I was in a taxi in Hong Kong several years ago, stuck in traffic in the pouring rain. I said to my Hong Kong-based colleague how notable it seemed that all the apartment buildings looked exactly the same. “Cheaper that way isn’t it?” was his response, “Just design one then put up 50. Obvious really.”
Retailing used to feel much the same as designing apartment blocks in Hong Kong. Just design one store then roll out 20, 50, 100, 1000 of them. “Conforming stores” were very much the order of the day, especially if you were in the business of ‘big box’ retailing.
But today the world of retailing looks completely different…

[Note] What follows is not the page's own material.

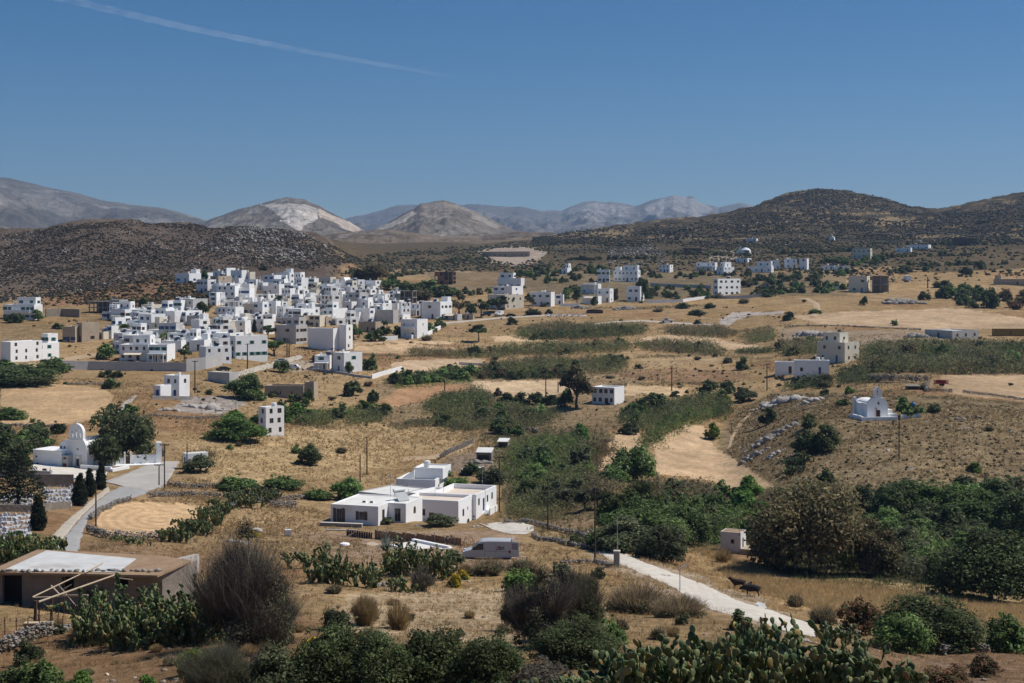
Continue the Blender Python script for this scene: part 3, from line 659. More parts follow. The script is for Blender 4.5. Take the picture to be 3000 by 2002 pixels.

No-one talks about conforming stores anymore. In fact, there’s plenty of people (although I’m not one of them) who would say that the future of retailing isn’t a physical store-based activity at all. Digital natives have never lived in a world without mobiles and high speed internet access so the world they have grown up in is ‘digital first, physical stores maybe’.
Whatever the end game looks like, it’s very clear that the challenges for retail enterprises and for the people tasked with leading them look very, very different today. As recently as a generation of leaders ago, coming up through the stores and having an instinctive feel for merchandise was seen as much the most important – perhaps even the only – pre-requisite to achieving success.
Today, when leaders of most retail businesses are asked what their main pre-occupations are – over and above the previous hour’s sales, obviously – you tend to hear a lot about needing to be much more competent in engaging difficult to engage digitally literate shoppers.
Here’s just a few of their concerns:
- Having far more visibility on their shoppers and on where product is in much more complicated supply chains.
- How to keep stores relevant and appealing to shoppers.
- How to rebuild distribution networks so that they can cost effectively deliver huge numbers of small baskets of products to shoppers’ homes, workplaces and so on.
You’ll also tend to see a great deal of hand wringing about how so much more cost and complexity is being added into their business while, at the same time, shoppers simply won’t pay more because they know the price of everything and have almost infinite choice of where to get it anyway.
There’s a common thread to all of these very real and very widely held concerns…
The skills of individuals, the capabilities of the enterprise, and the organisation of the business all need to be very different today from what has been ‘fit for purpose’ and worked well in the past. Art Peck, CEO of Gap said it well when he said that: “We’ve been doing business the same way for 40 years, and there are very few 40-year-old business models that are successful forever.”
For many retail enterprises, this will almost certainly mean that skillsets need to become that much deeper and, well, that much more skilled.
Consider the marketing function as an example. Deep skills around digital campaign design and engagement through social media were simply not part of the marketing department skillset even a few years ago. Today they are mandatory.
In some areas – notably the logistics function for many – investment and focus needs to be very substantially ramped up. Other areas such as store development – traditionally regarded as being at the heart of a retail business – are being de-emphasised, if not absolutely then certainly relatively.
And this changes organisational structures.
It’s very easy now to imagine retail businesses with far flatter structures than they have had in the past, with the objective of making decision making faster and more joined up across an ever-proliferating set of touchpoints to the shopper. It’s also very possible to see a wide range of functions such as stores and marketing reporting into a Director of Shopper Engagement or some similar role.
As their shoppers and their businesses change, so too do the requirements of those tasked with leading retail businesses.
The days of the merchant prince are almost certainly over for many. So too are the days when CEOs had to have spent 20 years or more coming up through the stores before they were considered ready to lead the business. Too store-centric and too limited a world view will be how many now view such a progression. This means that it’s logical and helpful for many retailers to want to look outside the sector for their leaders.
The personal leadership attributes that look likely to define success today are very much around an ability to recruit and retain the best talent; to define and navigate paths of change that may leave the business looking very different to that which went before, and to create a culture that embraces risk, encourages innovation, and is tolerant of failure as the necessary price of change. Important also is the personal ability to lead effectively in environments that are necessarily defined above all else by uncertainty.
Sounds challenging? Well, yes it is. But the rewards are great and, even more to the point, the risks of thinking that this is an era of “business as usual” in retail-land are gone forever.